Nuclear Radius

The nuclear radius is a very relevant quantity to measure since it determines the scale above which we can offer a chemical description of reality. Given these small scales, measuring a nucleus’s size and shape is difficult, but several methods allow us to do so. This helps us to understand the structure of matter better. Let’s learn more about the nuclear radius and how we can estimate it.

How can we define the nuclear radius?

Under this assumption, the nuclear radius equals the radius (half the diameter) of the nucleus. We can estimate the nuclear radius with theoretical models and experiments. Below, we analyse examples of both and look at how much they agree on the measured/predicted values.

How can we estimate the nuclear radius?

There are several experimental methods we can use to estimate the nuclear radius. We look at two in this explanation: the closest approach method and the electron diffraction method.

Closest approach method

Rutherford scattering was an experiment carried out by Ernest Rutherford in the early 1900s. Rutherford’s main goal was to investigate the structure of atoms to study the properties of nuclei and provide a reliable atomic model that was based on experiments rather than on theoretical assumptions.

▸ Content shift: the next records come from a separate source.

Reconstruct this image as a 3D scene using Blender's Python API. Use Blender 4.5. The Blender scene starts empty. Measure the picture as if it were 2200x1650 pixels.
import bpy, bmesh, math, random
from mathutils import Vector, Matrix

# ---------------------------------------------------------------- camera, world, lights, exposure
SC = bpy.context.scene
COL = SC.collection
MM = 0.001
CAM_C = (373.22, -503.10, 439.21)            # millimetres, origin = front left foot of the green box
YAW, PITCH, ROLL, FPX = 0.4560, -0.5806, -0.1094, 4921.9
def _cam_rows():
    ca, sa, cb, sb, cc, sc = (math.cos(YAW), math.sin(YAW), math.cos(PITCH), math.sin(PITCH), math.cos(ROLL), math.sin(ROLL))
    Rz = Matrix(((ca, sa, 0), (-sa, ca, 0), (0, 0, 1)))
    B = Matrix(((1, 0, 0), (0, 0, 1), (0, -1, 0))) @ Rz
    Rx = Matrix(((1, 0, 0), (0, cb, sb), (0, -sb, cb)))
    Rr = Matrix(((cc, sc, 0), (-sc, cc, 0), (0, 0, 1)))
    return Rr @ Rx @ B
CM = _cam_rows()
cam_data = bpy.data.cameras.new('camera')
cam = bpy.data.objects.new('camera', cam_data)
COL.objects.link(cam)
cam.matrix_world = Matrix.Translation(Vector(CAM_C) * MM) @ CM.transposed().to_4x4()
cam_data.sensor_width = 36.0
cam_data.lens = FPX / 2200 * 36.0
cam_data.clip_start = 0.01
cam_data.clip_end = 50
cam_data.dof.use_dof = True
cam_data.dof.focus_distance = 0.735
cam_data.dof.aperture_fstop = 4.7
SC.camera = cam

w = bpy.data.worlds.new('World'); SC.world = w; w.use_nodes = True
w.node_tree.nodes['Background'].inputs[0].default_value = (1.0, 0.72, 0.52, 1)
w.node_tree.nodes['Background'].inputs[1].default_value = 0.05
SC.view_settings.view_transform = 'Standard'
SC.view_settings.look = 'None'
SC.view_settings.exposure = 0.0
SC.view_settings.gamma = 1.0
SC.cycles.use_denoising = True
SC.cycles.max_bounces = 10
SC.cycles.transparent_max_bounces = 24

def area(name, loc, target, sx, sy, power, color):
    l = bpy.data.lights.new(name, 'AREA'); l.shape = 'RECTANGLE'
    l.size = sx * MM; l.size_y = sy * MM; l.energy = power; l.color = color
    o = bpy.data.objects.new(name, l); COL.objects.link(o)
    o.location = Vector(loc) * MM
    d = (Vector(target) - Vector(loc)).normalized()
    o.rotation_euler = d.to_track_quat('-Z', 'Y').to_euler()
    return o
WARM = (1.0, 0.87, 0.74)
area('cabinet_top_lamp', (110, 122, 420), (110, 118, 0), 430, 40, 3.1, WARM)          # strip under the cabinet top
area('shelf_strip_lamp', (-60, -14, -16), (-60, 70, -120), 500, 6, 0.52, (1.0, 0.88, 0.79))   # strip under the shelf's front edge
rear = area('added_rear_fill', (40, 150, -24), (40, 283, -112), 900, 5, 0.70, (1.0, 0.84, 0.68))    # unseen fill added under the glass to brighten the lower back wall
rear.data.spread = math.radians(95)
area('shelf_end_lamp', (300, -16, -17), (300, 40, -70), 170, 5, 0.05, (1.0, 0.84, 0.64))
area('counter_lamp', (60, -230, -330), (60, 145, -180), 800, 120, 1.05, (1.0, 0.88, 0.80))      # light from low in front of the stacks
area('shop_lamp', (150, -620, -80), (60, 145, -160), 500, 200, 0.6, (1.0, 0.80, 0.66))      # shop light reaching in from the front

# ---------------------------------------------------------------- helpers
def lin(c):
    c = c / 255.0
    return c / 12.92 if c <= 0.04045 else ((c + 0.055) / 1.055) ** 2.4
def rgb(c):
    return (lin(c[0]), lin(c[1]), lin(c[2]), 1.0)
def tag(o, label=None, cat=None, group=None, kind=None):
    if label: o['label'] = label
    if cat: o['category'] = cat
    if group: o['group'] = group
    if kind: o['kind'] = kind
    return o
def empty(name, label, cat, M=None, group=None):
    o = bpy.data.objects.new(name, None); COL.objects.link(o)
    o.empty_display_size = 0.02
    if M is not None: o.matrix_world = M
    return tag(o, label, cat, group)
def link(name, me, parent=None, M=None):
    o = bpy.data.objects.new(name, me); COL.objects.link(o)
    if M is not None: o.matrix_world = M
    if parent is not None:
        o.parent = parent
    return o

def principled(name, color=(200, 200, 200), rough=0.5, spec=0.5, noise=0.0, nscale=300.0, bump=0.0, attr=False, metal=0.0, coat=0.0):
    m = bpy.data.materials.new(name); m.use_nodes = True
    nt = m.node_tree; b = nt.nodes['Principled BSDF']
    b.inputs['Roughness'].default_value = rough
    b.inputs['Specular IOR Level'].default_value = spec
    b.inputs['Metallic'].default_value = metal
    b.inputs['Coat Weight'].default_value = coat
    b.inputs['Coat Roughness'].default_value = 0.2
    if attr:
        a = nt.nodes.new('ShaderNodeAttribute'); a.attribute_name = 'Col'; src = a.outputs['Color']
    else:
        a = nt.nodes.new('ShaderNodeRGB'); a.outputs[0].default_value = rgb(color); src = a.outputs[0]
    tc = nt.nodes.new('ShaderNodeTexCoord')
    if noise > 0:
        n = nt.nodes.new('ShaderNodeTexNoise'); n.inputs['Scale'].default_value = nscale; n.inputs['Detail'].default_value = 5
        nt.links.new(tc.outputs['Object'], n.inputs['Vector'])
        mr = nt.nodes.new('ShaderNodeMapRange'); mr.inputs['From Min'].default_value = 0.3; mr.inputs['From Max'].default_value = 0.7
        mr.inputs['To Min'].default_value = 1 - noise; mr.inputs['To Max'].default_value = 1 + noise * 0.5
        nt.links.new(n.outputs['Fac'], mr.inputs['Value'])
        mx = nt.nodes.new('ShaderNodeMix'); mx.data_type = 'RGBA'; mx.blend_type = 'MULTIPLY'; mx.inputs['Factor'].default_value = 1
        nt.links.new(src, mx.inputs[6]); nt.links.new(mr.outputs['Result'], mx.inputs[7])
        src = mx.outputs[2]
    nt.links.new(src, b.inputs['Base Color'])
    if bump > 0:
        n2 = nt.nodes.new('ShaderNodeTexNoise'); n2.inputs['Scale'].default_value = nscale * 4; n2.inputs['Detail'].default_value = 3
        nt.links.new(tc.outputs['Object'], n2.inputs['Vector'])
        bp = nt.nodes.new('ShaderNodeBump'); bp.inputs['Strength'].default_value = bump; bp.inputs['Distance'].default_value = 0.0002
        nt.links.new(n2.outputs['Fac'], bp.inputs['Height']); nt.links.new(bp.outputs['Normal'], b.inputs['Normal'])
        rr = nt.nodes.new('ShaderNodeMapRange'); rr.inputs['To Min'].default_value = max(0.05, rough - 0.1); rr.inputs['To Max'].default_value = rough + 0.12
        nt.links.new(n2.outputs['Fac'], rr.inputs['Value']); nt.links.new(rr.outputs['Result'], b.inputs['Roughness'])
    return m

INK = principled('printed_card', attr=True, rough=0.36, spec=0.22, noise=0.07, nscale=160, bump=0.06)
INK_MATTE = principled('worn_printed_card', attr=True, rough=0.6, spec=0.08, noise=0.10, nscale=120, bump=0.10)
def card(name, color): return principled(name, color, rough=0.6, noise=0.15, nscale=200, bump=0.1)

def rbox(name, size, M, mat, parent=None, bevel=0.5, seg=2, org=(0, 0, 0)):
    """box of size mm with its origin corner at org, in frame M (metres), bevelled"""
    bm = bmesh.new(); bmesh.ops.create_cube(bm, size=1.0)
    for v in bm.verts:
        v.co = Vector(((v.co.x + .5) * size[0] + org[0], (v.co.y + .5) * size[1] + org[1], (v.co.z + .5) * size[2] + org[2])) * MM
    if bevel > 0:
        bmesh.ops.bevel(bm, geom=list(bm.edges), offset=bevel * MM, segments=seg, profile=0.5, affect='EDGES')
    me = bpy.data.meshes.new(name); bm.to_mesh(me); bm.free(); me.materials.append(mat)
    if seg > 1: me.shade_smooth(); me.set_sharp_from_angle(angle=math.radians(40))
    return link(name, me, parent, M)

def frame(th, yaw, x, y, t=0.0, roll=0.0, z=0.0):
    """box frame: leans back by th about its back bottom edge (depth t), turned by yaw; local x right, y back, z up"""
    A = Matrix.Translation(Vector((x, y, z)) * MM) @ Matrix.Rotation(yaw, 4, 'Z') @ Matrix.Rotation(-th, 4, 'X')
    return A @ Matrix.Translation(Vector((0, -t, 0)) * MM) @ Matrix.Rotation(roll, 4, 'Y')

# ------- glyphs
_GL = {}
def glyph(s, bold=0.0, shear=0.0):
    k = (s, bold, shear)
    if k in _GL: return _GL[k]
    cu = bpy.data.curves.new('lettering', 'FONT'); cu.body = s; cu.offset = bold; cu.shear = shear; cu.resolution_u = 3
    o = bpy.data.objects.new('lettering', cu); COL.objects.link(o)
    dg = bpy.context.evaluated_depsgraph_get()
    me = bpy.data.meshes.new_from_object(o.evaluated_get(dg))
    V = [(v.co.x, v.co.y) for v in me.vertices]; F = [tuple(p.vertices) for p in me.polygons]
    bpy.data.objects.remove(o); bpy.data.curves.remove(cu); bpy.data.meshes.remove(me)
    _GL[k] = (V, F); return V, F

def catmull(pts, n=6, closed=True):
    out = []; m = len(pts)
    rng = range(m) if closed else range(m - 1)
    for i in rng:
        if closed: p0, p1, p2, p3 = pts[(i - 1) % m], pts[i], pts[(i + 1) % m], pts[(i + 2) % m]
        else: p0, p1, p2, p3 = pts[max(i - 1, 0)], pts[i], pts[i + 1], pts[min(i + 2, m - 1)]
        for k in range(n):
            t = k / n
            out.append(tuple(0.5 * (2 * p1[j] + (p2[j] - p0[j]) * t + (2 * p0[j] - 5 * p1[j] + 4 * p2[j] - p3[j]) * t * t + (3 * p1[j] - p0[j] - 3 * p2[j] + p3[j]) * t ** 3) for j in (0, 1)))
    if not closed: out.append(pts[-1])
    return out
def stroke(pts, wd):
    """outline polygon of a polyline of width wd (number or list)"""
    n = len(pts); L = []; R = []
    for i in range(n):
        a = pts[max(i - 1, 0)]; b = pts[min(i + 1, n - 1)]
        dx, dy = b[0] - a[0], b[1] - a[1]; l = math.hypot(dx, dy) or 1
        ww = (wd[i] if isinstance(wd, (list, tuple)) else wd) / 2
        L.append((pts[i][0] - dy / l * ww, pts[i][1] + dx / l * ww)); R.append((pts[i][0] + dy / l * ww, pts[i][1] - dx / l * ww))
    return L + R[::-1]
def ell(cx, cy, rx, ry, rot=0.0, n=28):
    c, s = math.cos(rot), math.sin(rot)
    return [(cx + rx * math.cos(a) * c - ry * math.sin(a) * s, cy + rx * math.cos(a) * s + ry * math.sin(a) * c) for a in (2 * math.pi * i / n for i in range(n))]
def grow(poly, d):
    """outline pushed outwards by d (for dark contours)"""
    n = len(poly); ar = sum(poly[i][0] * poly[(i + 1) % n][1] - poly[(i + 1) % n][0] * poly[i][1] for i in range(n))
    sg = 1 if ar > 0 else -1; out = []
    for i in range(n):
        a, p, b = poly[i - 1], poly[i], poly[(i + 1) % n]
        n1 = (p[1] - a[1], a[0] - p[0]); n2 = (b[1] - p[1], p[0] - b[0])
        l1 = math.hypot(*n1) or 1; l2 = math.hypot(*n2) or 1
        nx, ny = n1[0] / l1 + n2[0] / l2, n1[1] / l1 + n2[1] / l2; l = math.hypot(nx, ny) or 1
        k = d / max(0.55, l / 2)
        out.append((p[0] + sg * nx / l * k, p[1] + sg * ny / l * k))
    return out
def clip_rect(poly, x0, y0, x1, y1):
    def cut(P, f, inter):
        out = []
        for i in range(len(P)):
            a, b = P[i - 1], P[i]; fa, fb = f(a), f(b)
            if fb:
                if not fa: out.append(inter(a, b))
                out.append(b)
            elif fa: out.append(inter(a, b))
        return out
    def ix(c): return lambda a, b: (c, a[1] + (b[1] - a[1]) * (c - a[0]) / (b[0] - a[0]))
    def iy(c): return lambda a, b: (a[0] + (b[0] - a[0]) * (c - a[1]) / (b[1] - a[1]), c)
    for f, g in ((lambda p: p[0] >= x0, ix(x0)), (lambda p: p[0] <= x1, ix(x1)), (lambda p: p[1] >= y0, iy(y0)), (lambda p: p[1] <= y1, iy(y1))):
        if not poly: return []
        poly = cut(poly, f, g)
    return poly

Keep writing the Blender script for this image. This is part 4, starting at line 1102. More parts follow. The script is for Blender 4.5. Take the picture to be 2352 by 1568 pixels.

Rutherford performed the experiment by firing alpha particles (two protons and two neutrons) towards a gold foil. The gold foil was surrounded by a screen that detected scattered alpha particles, which allowed Rutherford to measure their amount and deviation pattern.

Equation

One way to estimate the nuclear radius is by studying the energy of an alpha particle during the scattering process. Recall that the total energy of a charged particle in the presence of an electric field created by a point-like charge is

\[E = E_p +E_k = k \cdot \frac{Q \cdot q}{r} + \frac{1}{2} \cdot m \cdot v^2\]

where E_p is the potential energy, E_k is the kinetic energy, q is the charge of the particle under study, Q is the charge of the particle creating the electric field, m is the mass of the particle, v is the speed, r is the radial distance between the charges, and k is Coulomb’s constant (with an approximate value of 8.99 · 10⁹ N·m²/C² ). The units of the energy are measured in joules (J).

Imagine a similar scattering experiment like the one described above. However, this time, we use electrons instead of alpha particles. The advantage of using electrons is that they have a relatively small mass (compared to alpha particles), which allows them to accelerate at a speed that yields an associated wavelength of the order of the size of a nucleus.

If the electrons accelerate to this range of speeds, they will exhibit wave-like behaviour when encountering nuclei and form a diffraction pattern (these characteristics have been thoroughly studied). The relevant aspect here is the presence of a peak of diffracted particles that have an amplitude related to the size of the nuclei causing the diffraction.

Equation

Below is the equation showing the relation between the nuclear radius and the angle at which we observe the limit of the diffraction peak:

\[\sin (\theta) = \frac{1.22 \cdot \lambda}{2 \cdot R} = 0.61 \cdot \frac{h}{m \cdot v \cdot R} \rightarrow R = 0.61 \cdot \frac{h}{m \cdot v \cdot \sin(\theta)}\]

R is the size of the diffracting object (the nucleus), and θ is the angle at which we observe the end of the peak of intensity in the diffraction pattern.

This method is much more accurate than the closest approach method and is not influenced by other interactions since the strong force does not affect electrons. The main difficulties of this method include:

• Accelerating the electrons to the needed speed.
• Obtaining a diffraction pattern with enough resolution.

Nuclear radius and nuclear density: what is nuclear density?

As we know, the number of protons in the nucleus determines the element, but the number of neutrons can vary (isotopes). For known elements and their isotopes, we can observe (usually) that as the number of protons increases, there are increasingly more neutrons.

For instance, in light elements, the number of neutrons of different isotopes is close to the number of protons. However, the typical number of neutrons in a nucleus is around 1.5 times the number of protons for heavy elements. Since the number of particles varies in a complex way, it is interesting to study the nuclear mass (which depends on the number of particles) and the nuclear density (which, additionally, depends on the disposition or “packaging” of particles inside the nucleus).

Measuring the nuclear density

Since the nuclear radius can be determined by experimentation and the mass of protons and neutrons is well known, we can estimate the nuclear density under the assumption of uniform spherical spatial distribution.

We can approximate the masses of protons and neutrons by the same value (although they are slightly different): 1.67 · 10^-27kg.

Furthermore, we know that the following equation gives the volume of a sphere in terms of radius r:

\[V = \frac{4}{3} \pi \cdot r^2\]

By knowing the number of particles in the nucleus A and their mean mass m, we can estimate the nuclear density ρ as:

\[\rho = \frac{M}{V} = \frac{3 \cdot m \cdot A}{4 \cdot \pi \cdot r^2}\].

Applying this formula to all known atoms allows us to estimate the validity of the uniform spherical distribution we are assuming. It can also explain how the particles are distributed inside the nucleus without carrying out a complex analysis.